Kogan was part of a Premier League triumvirate with Richard Scudamore, the then executive chair, and the legal adviser Nick West largely responsible for creating a TV rights sales process now worth £3bn a year, but concerns raised by some EFL clubs that he will be a Premier League plant appear misguided.
The Premier League ended Kogan’s consultancy contract in 2015 and last year he played an important role in negotiating the WSL’s £65m deal with Sky. “To portray him as a Premier League stooge is unfair,” a source said. “He’s worked for the EFL as well, and has spent longer outside the Premier League tent than in it.”
Kogan’s ability to get on with both parties is likely to be crucial because his first task will be to help them reach a financial settlement. After three years of talks the Premier League was last year ready to offer the EFL £900m over five seasons but their clubs could not agree how it should be paid for, so the negotiations stalled. “It’s very simple, he just has to get the deal done,” a government source said.

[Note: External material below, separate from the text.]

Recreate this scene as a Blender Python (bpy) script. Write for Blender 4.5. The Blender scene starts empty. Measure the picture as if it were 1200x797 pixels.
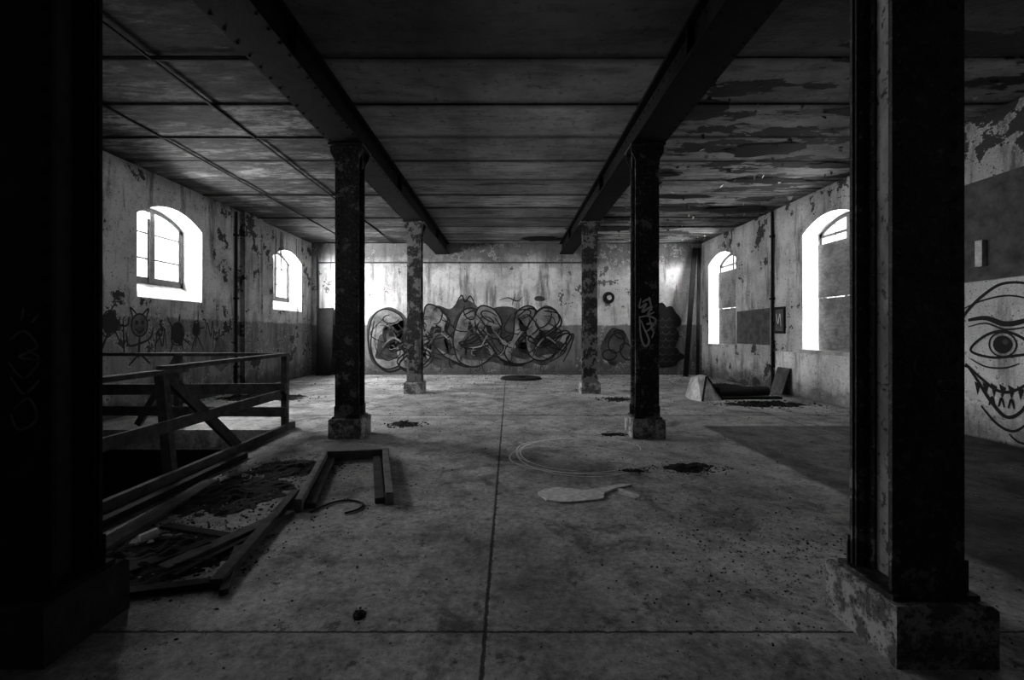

Tracey Crouch’s main recommendations, though, from the fan-led review published in November 2021 were based on protecting the interests of supporters and safeguarding community assets, which are not Kogan’s specialist areas. “Have they got the person they set out to and fulfilled their terms of reference?” a source who gave evidence to the review said. “David is someone who has made millions out of moving kick-off times around for TV.”
The appointment by Kogan of a more fan-focused chief executive could address this issue, and that role is likely to prove more significant in the long run.
Kevin Miles, the chief executive of the Football Supporters’ Association, is happy enough with the appointment, having met Kogan briefly in parliament last month. “It seems a pretty robust appointment,” Miles said. “The job is not for someone who will be pushed around. From our brief conversation he seemed to genuinely believe in the need for a regulator.”